This work addresses the performance limitations of target speaker extraction (TSE) in complex real-world scenarios, primarily caused by the ineffective modeling of interactions among multiple factors and the inability of conventional curriculum learning to reflect the model’s actual learning dynamics by treating each factor in isolation. To overcome these challenges, the authors propose a multi-factor joint curriculum learning strategy that simultaneously schedules signal-to-noise ratio, number of speakers, overlap ratio, and the proportion of synthetic-to-real data. Furthermore, they introduce TSE-Datamap—a novel visualization framework based on training dynamics—that categorizes samples into easy, ambiguous, and hard regions by analyzing confidence and variability, enabling adaptive data scheduling from easy to difficult. Experiments demonstrate that the proposed approach significantly outperforms random sampling, with particularly notable gains in challenging multi-speaker overlapping conditions.

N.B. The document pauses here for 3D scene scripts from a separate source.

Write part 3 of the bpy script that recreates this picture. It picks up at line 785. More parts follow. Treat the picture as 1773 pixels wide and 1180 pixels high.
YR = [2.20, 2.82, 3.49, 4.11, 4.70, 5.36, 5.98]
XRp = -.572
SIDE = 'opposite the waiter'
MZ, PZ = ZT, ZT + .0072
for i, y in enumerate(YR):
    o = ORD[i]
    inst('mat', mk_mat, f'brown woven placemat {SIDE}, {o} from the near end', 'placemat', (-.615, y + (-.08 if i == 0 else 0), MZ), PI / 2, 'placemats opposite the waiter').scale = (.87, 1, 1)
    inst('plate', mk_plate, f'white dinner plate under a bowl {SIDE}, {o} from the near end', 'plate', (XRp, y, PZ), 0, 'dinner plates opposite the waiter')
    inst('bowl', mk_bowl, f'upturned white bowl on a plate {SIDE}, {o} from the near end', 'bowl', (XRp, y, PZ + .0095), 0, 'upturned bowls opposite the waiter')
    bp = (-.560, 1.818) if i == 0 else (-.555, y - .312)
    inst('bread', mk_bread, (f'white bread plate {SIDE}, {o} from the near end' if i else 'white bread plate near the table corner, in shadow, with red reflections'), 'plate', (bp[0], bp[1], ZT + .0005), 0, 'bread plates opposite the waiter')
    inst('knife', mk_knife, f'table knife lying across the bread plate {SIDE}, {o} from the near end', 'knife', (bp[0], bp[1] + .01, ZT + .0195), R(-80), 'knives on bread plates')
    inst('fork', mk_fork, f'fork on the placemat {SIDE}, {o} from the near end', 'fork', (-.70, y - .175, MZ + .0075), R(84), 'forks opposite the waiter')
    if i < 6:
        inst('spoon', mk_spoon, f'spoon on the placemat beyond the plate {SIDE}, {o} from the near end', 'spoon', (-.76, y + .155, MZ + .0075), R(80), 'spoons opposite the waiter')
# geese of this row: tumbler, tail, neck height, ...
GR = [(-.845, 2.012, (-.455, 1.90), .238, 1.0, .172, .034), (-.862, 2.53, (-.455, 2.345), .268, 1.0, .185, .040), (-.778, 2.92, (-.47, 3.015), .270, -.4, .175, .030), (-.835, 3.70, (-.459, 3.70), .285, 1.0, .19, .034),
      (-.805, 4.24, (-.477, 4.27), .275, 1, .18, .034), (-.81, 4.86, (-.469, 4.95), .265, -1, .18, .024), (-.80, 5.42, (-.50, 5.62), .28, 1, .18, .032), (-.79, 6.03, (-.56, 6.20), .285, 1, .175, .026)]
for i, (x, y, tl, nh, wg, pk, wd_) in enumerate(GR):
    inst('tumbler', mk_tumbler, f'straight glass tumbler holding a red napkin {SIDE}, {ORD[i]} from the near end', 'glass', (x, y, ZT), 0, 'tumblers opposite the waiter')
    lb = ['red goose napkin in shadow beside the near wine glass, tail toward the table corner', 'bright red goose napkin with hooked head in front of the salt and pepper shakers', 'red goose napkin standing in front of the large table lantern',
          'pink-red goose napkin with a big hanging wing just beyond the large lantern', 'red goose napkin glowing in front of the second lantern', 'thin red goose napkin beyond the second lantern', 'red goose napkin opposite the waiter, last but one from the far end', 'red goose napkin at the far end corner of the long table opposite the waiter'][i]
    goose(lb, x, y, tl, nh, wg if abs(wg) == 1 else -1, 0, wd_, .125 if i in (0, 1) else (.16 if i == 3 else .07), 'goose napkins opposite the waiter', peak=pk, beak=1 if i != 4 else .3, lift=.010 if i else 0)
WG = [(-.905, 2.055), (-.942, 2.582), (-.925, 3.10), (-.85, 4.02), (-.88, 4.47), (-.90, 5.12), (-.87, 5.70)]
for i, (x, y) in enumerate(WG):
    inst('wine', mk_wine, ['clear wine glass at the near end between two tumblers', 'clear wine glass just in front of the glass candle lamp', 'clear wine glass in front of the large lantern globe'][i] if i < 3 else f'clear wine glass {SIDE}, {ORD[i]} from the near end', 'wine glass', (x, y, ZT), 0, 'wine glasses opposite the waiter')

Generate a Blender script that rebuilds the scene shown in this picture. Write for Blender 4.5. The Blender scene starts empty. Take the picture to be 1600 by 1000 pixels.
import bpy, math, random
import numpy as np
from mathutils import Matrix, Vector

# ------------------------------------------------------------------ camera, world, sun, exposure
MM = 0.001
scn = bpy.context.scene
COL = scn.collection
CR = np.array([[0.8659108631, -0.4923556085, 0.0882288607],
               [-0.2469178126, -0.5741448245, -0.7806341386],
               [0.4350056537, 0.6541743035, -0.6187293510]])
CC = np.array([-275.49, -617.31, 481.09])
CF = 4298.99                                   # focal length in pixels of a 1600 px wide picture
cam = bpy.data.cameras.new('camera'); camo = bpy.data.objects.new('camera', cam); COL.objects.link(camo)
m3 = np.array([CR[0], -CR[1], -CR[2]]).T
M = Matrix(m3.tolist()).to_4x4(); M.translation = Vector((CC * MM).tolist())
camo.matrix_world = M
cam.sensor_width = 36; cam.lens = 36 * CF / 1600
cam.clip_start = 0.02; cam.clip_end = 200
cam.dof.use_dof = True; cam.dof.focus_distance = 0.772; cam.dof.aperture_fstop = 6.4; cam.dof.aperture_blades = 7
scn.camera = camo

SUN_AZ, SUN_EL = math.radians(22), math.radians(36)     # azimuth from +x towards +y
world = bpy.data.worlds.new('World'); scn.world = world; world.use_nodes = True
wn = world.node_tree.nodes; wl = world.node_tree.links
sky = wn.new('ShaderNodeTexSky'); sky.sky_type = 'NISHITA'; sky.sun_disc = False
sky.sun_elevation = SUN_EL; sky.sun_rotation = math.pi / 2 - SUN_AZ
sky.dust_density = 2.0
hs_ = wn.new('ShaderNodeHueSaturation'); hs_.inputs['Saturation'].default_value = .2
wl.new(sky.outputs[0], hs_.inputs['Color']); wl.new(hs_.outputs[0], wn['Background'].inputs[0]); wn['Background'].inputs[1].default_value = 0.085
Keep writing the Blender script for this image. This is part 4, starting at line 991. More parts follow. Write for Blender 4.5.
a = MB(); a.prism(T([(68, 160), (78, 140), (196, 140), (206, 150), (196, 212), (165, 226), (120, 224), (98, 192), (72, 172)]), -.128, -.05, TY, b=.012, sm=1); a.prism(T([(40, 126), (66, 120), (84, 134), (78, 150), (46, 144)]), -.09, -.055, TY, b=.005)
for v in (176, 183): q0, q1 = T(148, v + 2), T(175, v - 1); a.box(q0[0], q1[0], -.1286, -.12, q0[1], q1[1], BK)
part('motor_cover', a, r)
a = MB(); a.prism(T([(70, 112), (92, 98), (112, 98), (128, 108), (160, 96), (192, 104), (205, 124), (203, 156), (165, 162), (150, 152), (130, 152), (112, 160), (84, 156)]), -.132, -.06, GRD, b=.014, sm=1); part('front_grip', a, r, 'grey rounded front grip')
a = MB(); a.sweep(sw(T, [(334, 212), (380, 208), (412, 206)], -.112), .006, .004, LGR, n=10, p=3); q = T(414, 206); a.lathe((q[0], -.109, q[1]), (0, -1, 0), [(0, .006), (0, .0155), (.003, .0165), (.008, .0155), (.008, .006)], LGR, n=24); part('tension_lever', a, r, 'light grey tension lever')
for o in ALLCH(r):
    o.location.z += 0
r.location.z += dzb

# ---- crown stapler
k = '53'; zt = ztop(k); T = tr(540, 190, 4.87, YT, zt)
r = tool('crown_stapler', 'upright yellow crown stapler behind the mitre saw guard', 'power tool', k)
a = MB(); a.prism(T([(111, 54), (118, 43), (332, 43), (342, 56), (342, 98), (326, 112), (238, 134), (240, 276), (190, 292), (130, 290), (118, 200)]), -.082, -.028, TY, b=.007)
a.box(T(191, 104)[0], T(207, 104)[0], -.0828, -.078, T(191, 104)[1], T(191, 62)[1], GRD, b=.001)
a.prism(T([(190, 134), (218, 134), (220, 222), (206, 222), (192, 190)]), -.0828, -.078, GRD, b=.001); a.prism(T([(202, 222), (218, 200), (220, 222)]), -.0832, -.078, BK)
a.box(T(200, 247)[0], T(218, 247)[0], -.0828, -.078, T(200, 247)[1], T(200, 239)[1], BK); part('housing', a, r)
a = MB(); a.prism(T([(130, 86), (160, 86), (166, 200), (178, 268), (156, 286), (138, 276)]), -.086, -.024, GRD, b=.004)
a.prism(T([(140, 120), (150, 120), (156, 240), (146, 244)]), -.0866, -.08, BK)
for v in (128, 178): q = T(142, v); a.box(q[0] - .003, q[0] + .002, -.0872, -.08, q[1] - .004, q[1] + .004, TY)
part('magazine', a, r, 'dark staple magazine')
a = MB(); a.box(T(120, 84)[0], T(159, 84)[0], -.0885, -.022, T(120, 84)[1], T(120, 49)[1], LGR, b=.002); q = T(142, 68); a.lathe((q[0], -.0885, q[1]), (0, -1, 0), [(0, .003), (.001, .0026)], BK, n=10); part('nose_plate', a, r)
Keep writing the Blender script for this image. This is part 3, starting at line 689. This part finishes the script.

Target speaker extraction (TSE) aims to isolate a specific speaker's voice from multi-speaker mixtures. Despite strong benchmark results, real-world performance often degrades due to different interacting factors. Previous curriculum learning approaches for TSE typically address these factors separately, failing to capture their complex interactions and relying on predefined difficulty factors that may not align with actual model learning behavior. To address this challenge, we first propose a multi-factor curriculum learning strategy that jointly schedules SNR thresholds, speaker counts, overlap ratios, and synthetic/real proportions, enabling progressive learning from simple to complex scenarios. However, determining optimal scheduling without predefined assumptions remains challenging. We therefore introduce TSE-Datamap, a visualization framework that grounds curriculum design in observed training dynamics by tracking confidence and variability across training epochs. Our analysis reveals three characteristic data regions: (i) easy-to-learn examples where models consistently perform well, (ii) ambiguous examples where models oscillate between alternative predictions, and (iii) hard-to-learn examples where models persistently struggle. Guided by these data-driven insights, our methods improve extraction results over random sampling, with particularly strong gains in challenging multi-speaker scenarios.